=== Raw data ===

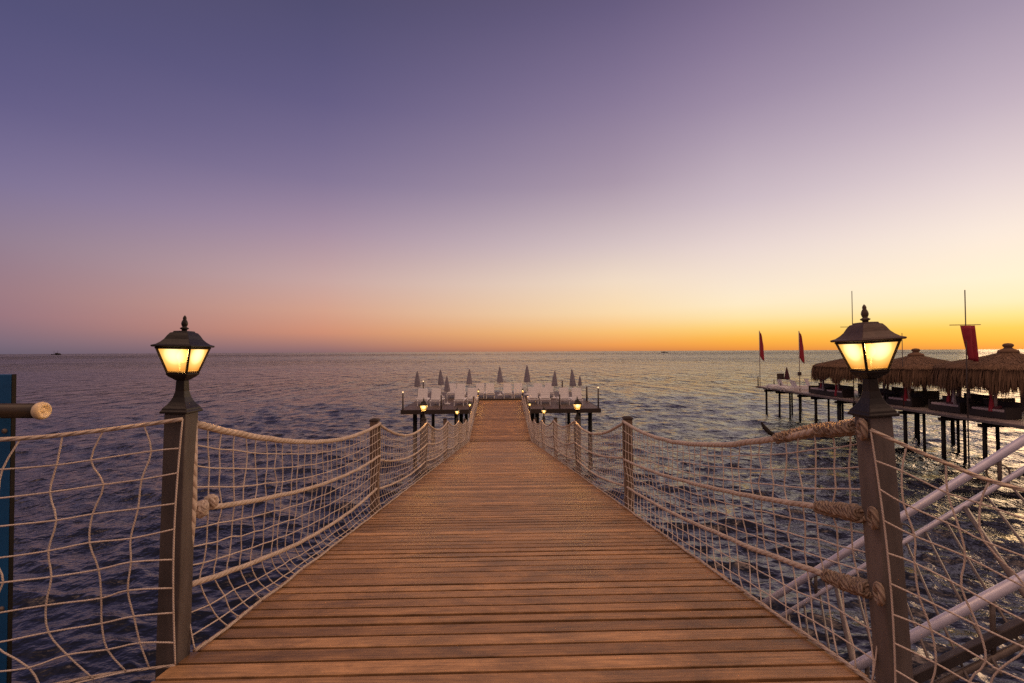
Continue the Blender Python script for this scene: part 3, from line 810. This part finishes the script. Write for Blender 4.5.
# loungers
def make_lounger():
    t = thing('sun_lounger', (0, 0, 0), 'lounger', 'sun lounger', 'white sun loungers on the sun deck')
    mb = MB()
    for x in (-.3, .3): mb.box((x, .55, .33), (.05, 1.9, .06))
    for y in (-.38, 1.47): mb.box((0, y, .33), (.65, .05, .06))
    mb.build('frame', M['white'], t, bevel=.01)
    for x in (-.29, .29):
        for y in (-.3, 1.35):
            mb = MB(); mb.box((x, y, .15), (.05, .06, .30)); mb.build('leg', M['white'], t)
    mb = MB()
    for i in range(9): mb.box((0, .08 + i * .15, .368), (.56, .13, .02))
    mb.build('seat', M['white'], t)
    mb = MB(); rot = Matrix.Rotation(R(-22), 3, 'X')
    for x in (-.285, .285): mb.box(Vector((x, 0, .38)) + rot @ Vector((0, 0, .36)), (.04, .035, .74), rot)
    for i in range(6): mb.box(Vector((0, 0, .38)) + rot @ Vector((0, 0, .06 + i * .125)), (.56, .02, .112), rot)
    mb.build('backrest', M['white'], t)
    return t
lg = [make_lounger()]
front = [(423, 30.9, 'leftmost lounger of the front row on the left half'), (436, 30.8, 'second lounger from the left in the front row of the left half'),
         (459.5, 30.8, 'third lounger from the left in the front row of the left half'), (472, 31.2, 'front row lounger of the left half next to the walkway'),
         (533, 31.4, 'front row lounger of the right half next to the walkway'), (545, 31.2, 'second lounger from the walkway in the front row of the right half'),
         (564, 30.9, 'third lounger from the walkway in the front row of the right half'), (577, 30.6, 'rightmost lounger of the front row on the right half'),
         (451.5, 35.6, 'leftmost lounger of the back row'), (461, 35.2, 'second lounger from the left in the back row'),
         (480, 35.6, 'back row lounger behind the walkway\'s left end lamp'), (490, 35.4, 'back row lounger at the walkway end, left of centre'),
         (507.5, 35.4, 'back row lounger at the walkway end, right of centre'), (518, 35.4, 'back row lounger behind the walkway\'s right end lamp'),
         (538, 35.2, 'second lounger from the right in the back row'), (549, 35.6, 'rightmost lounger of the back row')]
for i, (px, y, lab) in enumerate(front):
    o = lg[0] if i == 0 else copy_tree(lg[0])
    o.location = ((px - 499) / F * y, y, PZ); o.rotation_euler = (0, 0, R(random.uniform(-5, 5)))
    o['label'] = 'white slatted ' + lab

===

** Task objective **
Every line containing the string "from" must be listed.

** Solved problem **
Continue the Blender Python script for this scene: part 3, from line 810. This part finishes the script. Write for Blender 4.5.
front = [(423, 30.9, 'leftmost lounger of the front row on the left half'), (436, 30.8, 'second lounger from the left in the front row of the left half'),
         (459.5, 30.8, 'third lounger from the left in the front row of the left half'), (472, 31.2, 'front row lounger of the left half next to the walkway'),
         (533, 31.4, 'front row lounger of the right half next to the walkway'), (545, 31.2, 'second lounger from the walkway in the front row of the right half'),
         (564, 30.9, 'third lounger from the walkway in the front row of the right half'), (577, 30.6, 'rightmost lounger of the front row on the right half'),
         (451.5, 35.6, 'leftmost lounger of the back row'), (461, 35.2, 'second lounger from the left in the back row'),
         (538, 35.2, 'second lounger from the right in the back row'), (549, 35.6, 'rightmost lounger of the back row')]